→ DATA
--------------------

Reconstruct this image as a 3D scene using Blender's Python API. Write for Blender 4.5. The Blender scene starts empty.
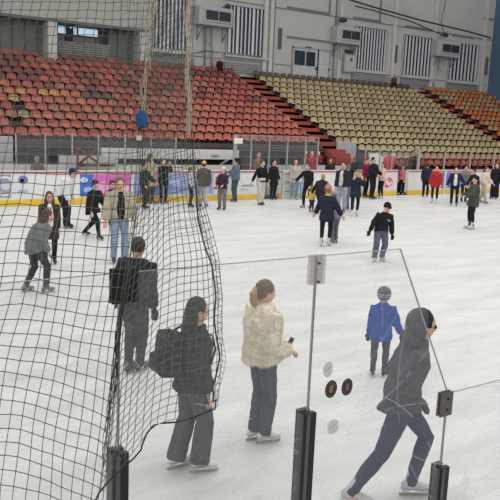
import bpy, bmesh, math, random
from mathutils import Vector, Matrix, noise
random.seed(7)
V = Vector
sc = bpy.context.scene
col = bpy.data.collections.new('rink'); sc.collection.children.link(col)
RAD = math.radians

# ------------------------------------------------------------------ camera
FPX, HC = 700.0, 3.1
th, pi_, ro = RAD(33.4), RAD(10.2), RAD(2.35)
F = V((math.sin(th)*math.cos(pi_), math.cos(th)*math.cos(pi_), -math.sin(pi_)))
Rr = V((math.cos(th), -math.sin(th), 0)); U = Rr.cross(F)
U2 = U*math.cos(ro) - Rr*math.sin(ro); R2 = Rr*math.cos(ro) + U*math.sin(ro)
CAM = V((0, 0, HC))
cam = bpy.data.cameras.new('camera'); co = bpy.data.objects.new('camera', cam); col.objects.link(co)
cam.sensor_width = 36; cam.lens = 36*FPX/500; cam.clip_end = 300; cam.clip_start = 0.05
M = Matrix((R2, U2, -F)).transposed().to_4x4(); M.translation = CAM; co.matrix_world = M
sc.camera = co
def ray(x, y): return F + R2*((x-250)/FPX) - U2*((y-250)/FPX)
def onz(x, y, z=0.0): d = ray(x, y); return CAM + d*((z-HC)/d.z)
def ony(x, y, Y): d = ray(x, y); return CAM + d*(Y/d.y)
def projy(P): d = P-CAM; return 250-FPX*d.dot(U2)/d.dot(F)

# ------------------------------------------------------------------ materials
def lin(c): return tuple(((v/255)/12.92 if v/255 <= .04045 else ((v/255+.055)/1.055)**2.4) for v in c)
def nn(nt, t, **kw):
    n = nt.nodes.new(t)
    for k, v in kw.items(): setattr(n, k, v)
    return n
_m = {}
def mat(name, c, rough=.75, var=.12, vscale=8., bump=.0, bscale=60., metal=0., spec=.3, sheen=0.):
    if name in _m: return _m[name]
    m = bpy.data.materials.new(name); m.use_nodes = True; nt = m.node_tree
    b = nt.nodes['Principled BSDF']; c3 = lin(c)
    b.inputs['Roughness'].default_value = rough; b.inputs['Metallic'].default_value = metal
    b.inputs['Specular IOR Level'].default_value = spec
    tc = nn(nt, 'ShaderNodeTexCoord')
    no = nn(nt, 'ShaderNodeTexNoise'); no.inputs['Scale'].default_value = vscale; no.inputs['Detail'].default_value = 4
    nt.links.new(tc.outputs['Object'], no.inputs['Vector'])
    cr = nn(nt, 'ShaderNodeMapRange'); cr.inputs[1].default_value = .3; cr.inputs[2].default_value = .7
    cr.inputs[3].default_value = 1-var; cr.inputs[4].default_value = 1+var
    nt.links.new(no.outputs['Fac'], cr.inputs[0])
    mx = nn(nt, 'ShaderNodeVectorMath', operation='SCALE'); mx.inputs[0].default_value = c3
    nt.links.new(cr.outputs[0], mx.inputs['Scale']); nt.links.new(mx.outputs[0], b.inputs['Base Color'])
    if bump:
        n2 = nn(nt, 'ShaderNodeTexNoise'); n2.inputs['Scale'].default_value = bscale; n2.inputs['Detail'].default_value = 3
        nt.links.new(tc.outputs['Object'], n2.inputs['Vector'])
        bp = nn(nt, 'ShaderNodeBump'); bp.inputs['Strength'].default_value = bump; bp.inputs['Distance'].default_value = .01
        nt.links.new(n2.outputs['Fac'], bp.inputs['Height']); nt.links.new(bp.outputs[0], b.inputs['Normal'])
    _m[name] = m; return m
def cloth(name, c): return mat('cloth_'+name, c, .85, .18, 9, .35, 45, spec=.15)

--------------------

→ TASK REQUIREMENTS
Omit every picture, then repeat the remaining data exactly as it appears above.

→ RESULT
Reconstruct this image as a 3D scene using Blender's Python API. Write for Blender 4.5. The Blender scene starts empty.
import bpy, bmesh, math, random
from mathutils import Vector, Matrix, noise
random.seed(7)
V = Vector
sc = bpy.context.scene
col = bpy.data.collections.new('rink'); sc.collection.children.link(col)
RAD = math.radians

# ------------------------------------------------------------------ camera
FPX, HC = 700.0, 3.1
th, pi_, ro = RAD(33.4), RAD(10.2), RAD(2.35)
F = V((math.sin(th)*math.cos(pi_), math.cos(th)*math.cos(pi_), -math.sin(pi_)))
Rr = V((math.cos(th), -math.sin(th), 0)); U = Rr.cross(F)
U2 = U*math.cos(ro) - Rr*math.sin(ro); R2 = Rr*math.cos(ro) + U*math.sin(ro)
CAM = V((0, 0, HC))
cam = bpy.data.cameras.new('camera'); co = bpy.data.objects.new('camera', cam); col.objects.link(co)
cam.sensor_width = 36; cam.lens = 36*FPX/500; cam.clip_end = 300; cam.clip_start = 0.05
M = Matrix((R2, U2, -F)).transposed().to_4x4(); M.translation = CAM; co.matrix_world = M
sc.camera = co
def ray(x, y): return F + R2*((x-250)/FPX) - U2*((y-250)/FPX)
def onz(x, y, z=0.0): d = ray(x, y); return CAM + d*((z-HC)/d.z)
def ony(x, y, Y): d = ray(x, y); return CAM + d*(Y/d.y)
def projy(P): d = P-CAM; return 250-FPX*d.dot(U2)/d.dot(F)

# ------------------------------------------------------------------ materials
def lin(c): return tuple(((v/255)/12.92 if v/255 <= .04045 else ((v/255+.055)/1.055)**2.4) for v in c)
def nn(nt, t, **kw):
    n = nt.nodes.new(t)
    for k, v in kw.items(): setattr(n, k, v)
    return n
_m = {}
def mat(name, c, rough=.75, var=.12, vscale=8., bump=.0, bscale=60., metal=0., spec=.3, sheen=0.):
    if name in _m: return _m[name]
    m = bpy.data.materials.new(name); m.use_nodes = True; nt = m.node_tree
    b = nt.nodes['Principled BSDF']; c3 = lin(c)
    b.inputs['Roughness'].default_value = rough; b.inputs['Metallic'].default_value = metal
    b.inputs['Specular IOR Level'].default_value = spec
    tc = nn(nt, 'ShaderNodeTexCoord')
    no = nn(nt, 'ShaderNodeTexNoise'); no.inputs['Scale'].default_value = vscale; no.inputs['Detail'].default_value = 4
    nt.links.new(tc.outputs['Object'], no.inputs['Vector'])
    cr = nn(nt, 'ShaderNodeMapRange'); cr.inputs[1].default_value = .3; cr.inputs[2].default_value = .7
    cr.inputs[3].default_value = 1-var; cr.inputs[4].default_value = 1+var
    nt.links.new(no.outputs['Fac'], cr.inputs[0])
    mx = nn(nt, 'ShaderNodeVectorMath', operation='SCALE'); mx.inputs[0].default_value = c3
    nt.links.new(cr.outputs[0], mx.inputs['Scale']); nt.links.new(mx.outputs[0], b.inputs['Base Color'])
    if bump:
        n2 = nn(nt, 'ShaderNodeTexNoise'); n2.inputs['Scale'].default_value = bscale; n2.inputs['Detail'].default_value = 3
        nt.links.new(tc.outputs['Object'], n2.inputs['Vector'])
        bp = nn(nt, 'ShaderNodeBump'); bp.inputs['Strength'].default_value = bump; bp.inputs['Distance'].default_value = .01
        nt.links.new(n2.outputs['Fac'], bp.inputs['Height']); nt.links.new(bp.outputs[0], b.inputs['Normal'])
    _m[name] = m; return m
def cloth(name, c): return mat('cloth_'+name, c, .85, .18, 9, .35, 45, spec=.15)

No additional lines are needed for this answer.